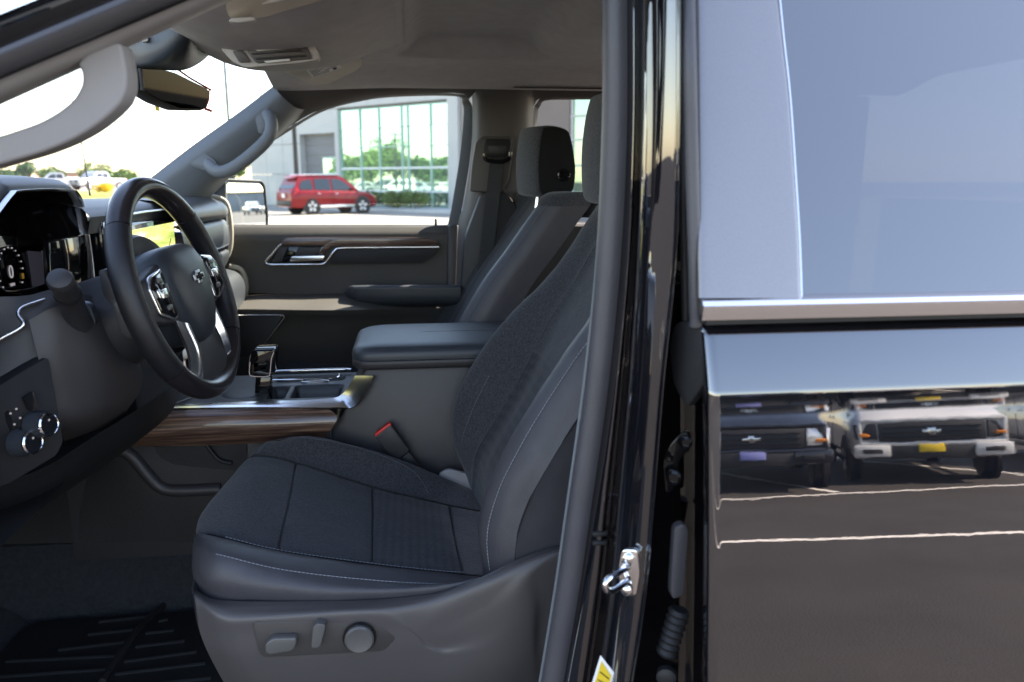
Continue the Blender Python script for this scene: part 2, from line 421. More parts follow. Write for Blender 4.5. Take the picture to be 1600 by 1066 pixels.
# --- passenger A pillar trim
ap = [PL(1.60, [(205, 302), (238, 276), (300, 228), (370, 178), (428, 134)]),
      PL(1.585, [(235, 310), (262, 283), (325, 237), (392, 190), (440, 150)]),
      PL(1.62, [(290, 318), (318, 292), (372, 250), (425, 208), (462, 168)]),
      PL(1.70, [(318, 318), (345, 292), (385, 252), (436, 213), (480, 172)])]
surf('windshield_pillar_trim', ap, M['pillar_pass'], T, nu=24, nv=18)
gh = tube('pillar_grab_handle', curve([P(318, 250, 1.60), P(338, 268, 1.575), P(362, 264, 1.565), P(395, 240, 1.565), P(420, 214, 1.57), P(424, 190, 1.58), P(414, 172, 1.60)], 26),
          [0.012, 0.016, 0.018] + [0.0175] * 20 + [0.018, 0.016, 0.012], M['pillar_pass'], T, n=14, flat=0.8)
for L in ([(293, 252), (316, 236), (338, 253), (343, 266), (322, 268), (300, 260)], [(398, 182), (420, 167), (424, 178), (420, 208), (404, 210)]):
    pad = prism('handle_mount_cover', PL(1.585, L), (0, 0.02, 0), M['pillar_pass'], T, bevel=0.004, rnd=0.01)
    ct = sum((p for p in PL(1.583, L)), V((0, 0, 0))) / len(L)
    prism('screw_cap', [ct + (p - ct) * 0.72 for p in PL(1.583, L)], (0, 0.004, 0), M['pillar_pass'], pad, bevel=0.001, rnd=0.006)
# dark sail panel between pillar and mirror
pp('mirror_sail_panel', [(300, 318), (316, 300), (352, 274), (354, 352), (345, 356), (320, 356)], 1.725, 0.02, M['dash'], T, bevel=0.004)
# --- passenger B pillar trim
bp_ = [PL(1.715, [(733, 120), (738, 165), (736, 240), (724, 320), (716, 352), (712, 450), (705, 620)]),
       PL(1.66, [(752, 120), (753, 165), (750, 240), (742, 320), (736, 352), (730, 450), (722, 620)]),
       PL(1.645, [(790, 120), (790, 165), (786, 240), (780, 320), (776, 352), (770, 450), (760, 620)]),
       PL(1.66, [(822, 120), (820, 165), (818, 240), (815, 320), (812, 352), (808, 450), (800, 620)]),
       PL(1.72, [(836, 120), (834, 165), (832, 240), (828, 320), (826, 352), (820, 450), (812, 620)])]
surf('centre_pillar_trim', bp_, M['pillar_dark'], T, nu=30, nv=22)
pp('lower_pillar_trim', [(726, 372), (752, 300), (792, 300), (812, 330), (800, 620), (708, 620)], 1.628, 0.05, M['plastic'], T, bevel=0.012, rnd=0.02)
# belt height adjuster panel
adj = pp('belt_guide_panel', [(743, 222), (752, 213), (800, 213), (803, 222), (796, 278), (786, 300), (734, 300), (737, 262)], 1.628, 0.03, M['pillar_dark'], T, bevel=0.006, rnd=0.012)
# rear roof rail and rear wall, passenger side
rr_ = [PL(1.73, [(834, 165), (846, 154), (900, 152), (980, 152), (1100, 150), (1300, 150)]),
       PL(1.68, [(822, 135), (838, 130), (900, 130), (980, 130), (1100, 130), (1300, 130)]),
       [V((p.x, 1.57, 1.757)) for p in PL(1.57, [(800, 100), (838, 100), (900, 100), (980, 100), (1100, 100), (1300, 100)])]]
surf('rear_roof_rail_trim', rr_, M['pillar_dark'], T, nu=24, nv=10)
box('cab_back_wall', (1.62, 1.0, 1.0), (0.05, 1.6, 0.9), M['headliner'], T, bevel=0.01)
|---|
— JOB —
Write out the listing word for word, omitting the pictures it holds.

— RESULT OF THIS EXERCISE —
Continue the Blender Python script for this scene: part 2, from line 421. More parts follow. Write for Blender 4.5. Take the picture to be 1600 by 1066 pixels.
# --- passenger A pillar trim
ap = [PL(1.60, [(205, 302), (238, 276), (300, 228), (370, 178), (428, 134)]),
      PL(1.585, [(235, 310), (262, 283), (325, 237), (392, 190), (440, 150)]),
      PL(1.62, [(290, 318), (318, 292), (372, 250), (425, 208), (462, 168)]),
      PL(1.70, [(318, 318), (345, 292), (385, 252), (436, 213), (480, 172)])]
surf('windshield_pillar_trim', ap, M['pillar_pass'], T, nu=24, nv=18)
gh = tube('pillar_grab_handle', curve([P(318, 250, 1.60), P(338, 268, 1.575), P(362, 264, 1.565), P(395, 240, 1.565), P(420, 214, 1.57), P(424, 190, 1.58), P(414, 172, 1.60)], 26),
          [0.012, 0.016, 0.018] + [0.0175] * 20 + [0.018, 0.016, 0.012], M['pillar_pass'], T, n=14, flat=0.8)
for L in ([(293, 252), (316, 236), (338, 253), (343, 266), (322, 268), (300, 260)], [(398, 182), (420, 167), (424, 178), (420, 208), (404, 210)]):
    pad = prism('handle_mount_cover', PL(1.585, L), (0, 0.02, 0), M['pillar_pass'], T, bevel=0.004, rnd=0.01)
    ct = sum((p for p in PL(1.583, L)), V((0, 0, 0))) / len(L)
    prism('screw_cap', [ct + (p - ct) * 0.72 for p in PL(1.583, L)], (0, 0.004, 0), M['pillar_pass'], pad, bevel=0.001, rnd=0.006)
# dark sail panel between pillar and mirror
pp('mirror_sail_panel', [(300, 318), (316, 300), (352, 274), (354, 352), (345, 356), (320, 356)], 1.725, 0.02, M['dash'], T, bevel=0.004)
# --- passenger B pillar trim
bp_ = [PL(1.715, [(733, 120), (738, 165), (736, 240), (724, 320), (716, 352), (712, 450), (705, 620)]),
       PL(1.66, [(752, 120), (753, 165), (750, 240), (742, 320), (736, 352), (730, 450), (722, 620)]),
       PL(1.645, [(790, 120), (790, 165), (786, 240), (780, 320), (776, 352), (770, 450), (760, 620)]),
       PL(1.66, [(822, 120), (820, 165), (818, 240), (815, 320), (812, 352), (808, 450), (800, 620)]),
       PL(1.72, [(836, 120), (834, 165), (832, 240), (828, 320), (826, 352), (820, 450), (812, 620)])]
surf('centre_pillar_trim', bp_, M['pillar_dark'], T, nu=30, nv=22)
pp('lower_pillar_trim', [(726, 372), (752, 300), (792, 300), (812, 330), (800, 620), (708, 620)], 1.628, 0.05, M['plastic'], T, bevel=0.012, rnd=0.02)
# belt height adjuster panel
adj = pp('belt_guide_panel', [(743, 222), (752, 213), (800, 213), (803, 222), (796, 278), (786, 300), (734, 300), (737, 262)], 1.628, 0.03, M['pillar_dark'], T, bevel=0.006, rnd=0.012)
# rear roof rail and rear wall, passenger side
rr_ = [PL(1.73, [(834, 165), (846, 154), (900, 152), (980, 152), (1100, 150), (1300, 150)]),
       PL(1.68, [(822, 135), (838, 130), (900, 130), (980, 130), (1100, 130), (1300, 130)]),
       [V((p.x, 1.57, 1.757)) for p in PL(1.57, [(800, 100), (838, 100), (900, 100), (980, 100), (1100, 100), (1300, 100)])]]
surf('rear_roof_rail_trim', rr_, M['pillar_dark'], T, nu=24, nv=10)
box('cab_back_wall', (1.62, 1.0, 1.0), (0.05, 1.6, 0.9), M['headliner'], T, bevel=0.01)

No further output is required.